#### Source excerpt ####

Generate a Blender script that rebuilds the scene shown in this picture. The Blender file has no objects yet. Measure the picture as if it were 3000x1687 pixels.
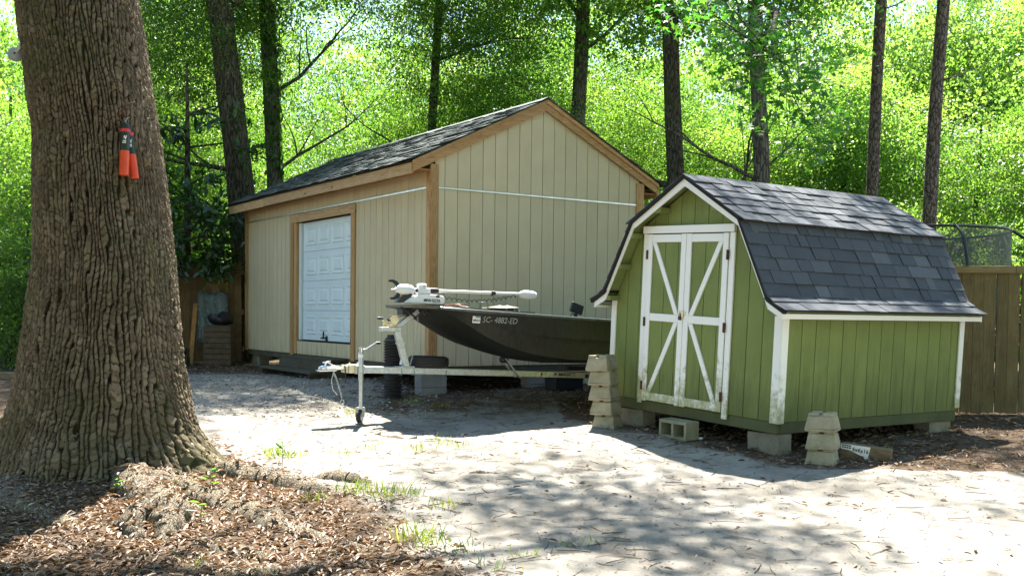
import bpy, bmesh, math, random
import numpy as np
from mathutils import Matrix, Vector

random.seed(7)
SC = bpy.context.scene
COL = SC.collection
PI = math.pi

# ------------------------------------------------------------------ camera
cam = bpy.data.cameras.new('camera')
cam.sensor_width = 36.0
cam.lens = 3065.3 / 3000 * 36
cam.shift_y = (1058.0 - 843.5) / 3000
cam.clip_start = 0.05
cam.clip_end = 600
camo = bpy.data.objects.new('camera', cam)
COL.objects.link(camo)
camo.matrix_world = (Matrix.Translation((0, 0, 1.35)) @ Matrix.Rotation(PI / 2 - 0.0437, 4, 'X')
                     @ Matrix.Rotation(0.0066, 4, 'Z'))
SC.camera = camo

# ------------------------------------------------------------------ sky, sun, exposure
SUN = Vector((0.0, 0.54, 1.0)).normalized()
wd = bpy.data.worlds.new('World')
SC.world = wd
wd.use_nodes = True
wn = wd.node_tree
wn.nodes.clear()
sky = wn.nodes.new('ShaderNodeTexSky')
sky.sky_type = 'NISHITA'
sky.sun_disc = False
sky.sun_elevation = math.asin(SUN.z)
sky.sun_rotation = math.atan2(SUN.x, SUN.y)
sky.air_density = 1.0
sky.dust_density = 0.4
bg = wn.nodes.new('ShaderNodeBackground')
bg.inputs['Strength'].default_value = 0.078
wo = wn.nodes.new('ShaderNodeOutputWorld')
wn.links.new(sky.outputs[0], bg.inputs[0])
wn.links.new(bg.outputs[0], wo.inputs[0])
sl = bpy.data.lights.new('sun', 'SUN')
sl.energy = 5.0
sl.angle = math.radians(0.6)
sl.color = (1.0, 0.95, 0.86)
so = bpy.data.objects.new('sun', sl)
COL.objects.link(so)
so.rotation_euler = SUN.to_track_quat('Z', 'Y').to_euler()
so.location = SUN * 60
vs = SC.view_settings
vs.view_transform = 'Standard'
vs.look = 'None'
vs.gamma = 1.0
vs.use_curve_mapping = False
vs.exposure = 2.4
SC.cycles.use_denoising = True
SC.cycles.max_bounces = 7
SC.cycles.diffuse_bounces = 3
SC.cycles.transmission_bounces = 6
SC.cycles.transparent_max_bounces = 12
SC.cycles.sample_clamp_indirect = 8.0
SC.cycles.caustics_reflective = False
SC.cycles.caustics_refractive = False


# ------------------------------------------------------------------ materials
def new_mat(name):
    m = bpy.data.materials.new(name)
    m.use_nodes = True
    nt = m.node_tree
    b = nt.nodes['Principled BSDF']
    return m, nt, b


class NB:
    """small node helper"""
    def __init__(s, nt):
        s.nt = nt

    def n(s, t, **kw):
        o = s.nt.nodes.new(t)
        for k, v in kw.items():
            setattr(o, k, v)
        return o

    def l(s, a, b):
        s.nt.links.new(a, b)

    def coords(s, scale=(1, 1, 1), kind='Object', rnd=0.0):
        tc = s.n('ShaderNodeTexCoord')
        mp = s.n('ShaderNodeMapping')
        mp.inputs['Scale'].default_value = scale
        s.l(tc.outputs[kind], mp.inputs['Vector'])
        if rnd:
            oi = s.n('ShaderNodeObjectInfo')
            mu = s.n('ShaderNodeMath', operation='MULTIPLY')
            mu.inputs[1].default_value = rnd
            s.l(oi.outputs['Random'], mu.inputs[0])
            cb = s.n('ShaderNodeCombineXYZ')
            for k in range(3):
                s.l(mu.outputs[0], cb.inputs[k])
            s.l(cb.outputs[0], mp.inputs['Location'])
        return mp.outputs[0]

    def noise(s, vec, scale, detail=4, rough=0.55, dist=0.0):
        o = s.n('ShaderNodeTexNoise')
        o.inputs['Scale'].default_value = scale
        o.inputs['Detail'].default_value = detail
        o.inputs['Roughness'].default_value = rough
        o.inputs['Distortion'].default_value = dist
        s.l(vec, o.inputs['Vector'])
        return o.outputs['Fac']

    def voro(s, vec, scale, feature='F1', out='Distance', rnd=1.0):
        o = s.n('ShaderNodeTexVoronoi', feature=feature)
        o.inputs['Scale'].default_value = scale
        o.inputs['Randomness'].default_value = rnd
        s.l(vec, o.inputs['Vector'])
        return o.outputs[out]

    def ramp(s, fac, stops):
        r = s.n('ShaderNodeValToRGB')
        e = r.color_ramp.elements
        while len(e) < len(stops):
            e.new(0.5)
        for k, (p, c) in enumerate(stops):
            e[k].position = p
            e[k].color = (c[0], c[1], c[2], 1) if not isinstance(c, (int, float)) else (c, c, c, 1)
        s.l(fac, r.inputs[0])
        return r.outputs[0]

    def mix(s, fac, a, b, blend='MIX'):
        o = s.n('ShaderNodeMix', data_type='RGBA', blend_type=blend)
        if isinstance(fac, (int, float)):
            o.inputs[0].default_value = fac
        else:
            s.l(fac, o.inputs[0])
        for v, i in ((a, 6), (b, 7)):
            if isinstance(v, tuple):
                o.inputs[i].default_value = (v[0], v[1], v[2], 1)
            else:
                s.l(v, o.inputs[i])
        return o.outputs[2]

    def math(s, op, a, b=0.0):
        o = s.n('ShaderNodeMath', operation=op)
        for v, i in ((a, 0), (b, 1)):
            if isinstance(v, (int, float)):
                o.inputs[i].default_value = v
            else:
                s.l(v, o.inputs[i])
        return o.outputs[0]

    def bump(s, h, strength, dist, b):
        o = s.n('ShaderNodeBump')
        o.inputs['Strength'].default_value = strength
        o.inputs['Distance'].default_value = dist
        s.l(h, o.inputs['Height'])
        s.l(o.outputs[0], b.inputs['Normal'])

    def rand(s):
        return s.n('ShaderNodeObjectInfo').outputs['Random']

    def island(s):
        return s.n('ShaderNodeNewGeometry').outputs['Random Per Island']


MAT = {}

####

> **Short exercise**
Leave out the pictures and retype every line above exactly.

> **Response to the exercise**
Generate a Blender script that rebuilds the scene shown in this picture. The Blender file has no objects yet. Measure the picture as if it were 3000x1687 pixels.
import bpy, bmesh, math, random
import numpy as np
from mathutils import Matrix, Vector

random.seed(7)
SC = bpy.context.scene
COL = SC.collection
PI = math.pi

# ------------------------------------------------------------------ camera
cam = bpy.data.cameras.new('camera')
cam.sensor_width = 36.0
cam.lens = 3065.3 / 3000 * 36
cam.shift_y = (1058.0 - 843.5) / 3000
cam.clip_start = 0.05
cam.clip_end = 600
camo = bpy.data.objects.new('camera', cam)
COL.objects.link(camo)
camo.matrix_world = (Matrix.Translation((0, 0, 1.35)) @ Matrix.Rotation(PI / 2 - 0.0437, 4, 'X')
                     @ Matrix.Rotation(0.0066, 4, 'Z'))
SC.camera = camo

# ------------------------------------------------------------------ sky, sun, exposure
SUN = Vector((0.0, 0.54, 1.0)).normalized()
wd = bpy.data.worlds.new('World')
SC.world = wd
wd.use_nodes = True
wn = wd.node_tree
wn.nodes.clear()
sky = wn.nodes.new('ShaderNodeTexSky')
sky.sky_type = 'NISHITA'
sky.sun_disc = False
sky.sun_elevation = math.asin(SUN.z)
sky.sun_rotation = math.atan2(SUN.x, SUN.y)
sky.air_density = 1.0
sky.dust_density = 0.4
bg = wn.nodes.new('ShaderNodeBackground')
bg.inputs['Strength'].default_value = 0.078
wo = wn.nodes.new('ShaderNodeOutputWorld')
wn.links.new(sky.outputs[0], bg.inputs[0])
wn.links.new(bg.outputs[0], wo.inputs[0])
sl = bpy.data.lights.new('sun', 'SUN')
sl.energy = 5.0
sl.angle = math.radians(0.6)
sl.color = (1.0, 0.95, 0.86)
so = bpy.data.objects.new('sun', sl)
COL.objects.link(so)
so.rotation_euler = SUN.to_track_quat('Z', 'Y').to_euler()
so.location = SUN * 60
vs = SC.view_settings
vs.view_transform = 'Standard'
vs.look = 'None'
vs.gamma = 1.0
vs.use_curve_mapping = False
vs.exposure = 2.4
SC.cycles.use_denoising = True
SC.cycles.max_bounces = 7
SC.cycles.diffuse_bounces = 3
SC.cycles.transmission_bounces = 6
SC.cycles.transparent_max_bounces = 12
SC.cycles.sample_clamp_indirect = 8.0
SC.cycles.caustics_reflective = False
SC.cycles.caustics_refractive = False


# ------------------------------------------------------------------ materials
def new_mat(name):
    m = bpy.data.materials.new(name)
    m.use_nodes = True
    nt = m.node_tree
    b = nt.nodes['Principled BSDF']
    return m, nt, b


class NB:
    """small node helper"""
    def __init__(s, nt):
        s.nt = nt

    def n(s, t, **kw):
        o = s.nt.nodes.new(t)
        for k, v in kw.items():
            setattr(o, k, v)
        return o

    def l(s, a, b):
        s.nt.links.new(a, b)

    def coords(s, scale=(1, 1, 1), kind='Object', rnd=0.0):
        tc = s.n('ShaderNodeTexCoord')
        mp = s.n('ShaderNodeMapping')
        mp.inputs['Scale'].default_value = scale
        s.l(tc.outputs[kind], mp.inputs['Vector'])
        if rnd:
            oi = s.n('ShaderNodeObjectInfo')
            mu = s.n('ShaderNodeMath', operation='MULTIPLY')
            mu.inputs[1].default_value = rnd
            s.l(oi.outputs['Random'], mu.inputs[0])
            cb = s.n('ShaderNodeCombineXYZ')
            for k in range(3):
                s.l(mu.outputs[0], cb.inputs[k])
            s.l(cb.outputs[0], mp.inputs['Location'])
        return mp.outputs[0]

    def noise(s, vec, scale, detail=4, rough=0.55, dist=0.0):
        o = s.n('ShaderNodeTexNoise')
        o.inputs['Scale'].default_value = scale
        o.inputs['Detail'].default_value = detail
        o.inputs['Roughness'].default_value = rough
        o.inputs['Distortion'].default_value = dist
        s.l(vec, o.inputs['Vector'])
        return o.outputs['Fac']

    def voro(s, vec, scale, feature='F1', out='Distance', rnd=1.0):
        o = s.n('ShaderNodeTexVoronoi', feature=feature)
        o.inputs['Scale'].default_value = scale
        o.inputs['Randomness'].default_value = rnd
        s.l(vec, o.inputs['Vector'])
        return o.outputs[out]

    def ramp(s, fac, stops):
        r = s.n('ShaderNodeValToRGB')
        e = r.color_ramp.elements
        while len(e) < len(stops):
            e.new(0.5)
        for k, (p, c) in enumerate(stops):
            e[k].position = p
            e[k].color = (c[0], c[1], c[2], 1) if not isinstance(c, (int, float)) else (c, c, c, 1)
        s.l(fac, r.inputs[0])
        return r.outputs[0]

    def mix(s, fac, a, b, blend='MIX'):
        o = s.n('ShaderNodeMix', data_type='RGBA', blend_type=blend)
        if isinstance(fac, (int, float)):
            o.inputs[0].default_value = fac
        else:
            s.l(fac, o.inputs[0])
        for v, i in ((a, 6), (b, 7)):
            if isinstance(v, tuple):
                o.inputs[i].default_value = (v[0], v[1], v[2], 1)
            else:
                s.l(v, o.inputs[i])
        return o.outputs[2]

    def math(s, op, a, b=0.0):
        o = s.n('ShaderNodeMath', operation=op)
        for v, i in ((a, 0), (b, 1)):
            if isinstance(v, (int, float)):
                o.inputs[i].default_value = v
            else:
                s.l(v, o.inputs[i])
        return o.outputs[0]

    def bump(s, h, strength, dist, b):
        o = s.n('ShaderNodeBump')
        o.inputs['Strength'].default_value = strength
        o.inputs['Distance'].default_value = dist
        s.l(h, o.inputs['Height'])
        s.l(o.outputs[0], b.inputs['Normal'])

    def rand(s):
        return s.n('ShaderNodeObjectInfo').outputs['Random']

    def island(s):
        return s.n('ShaderNodeNewGeometry').outputs['Random Per Island']


MAT = {}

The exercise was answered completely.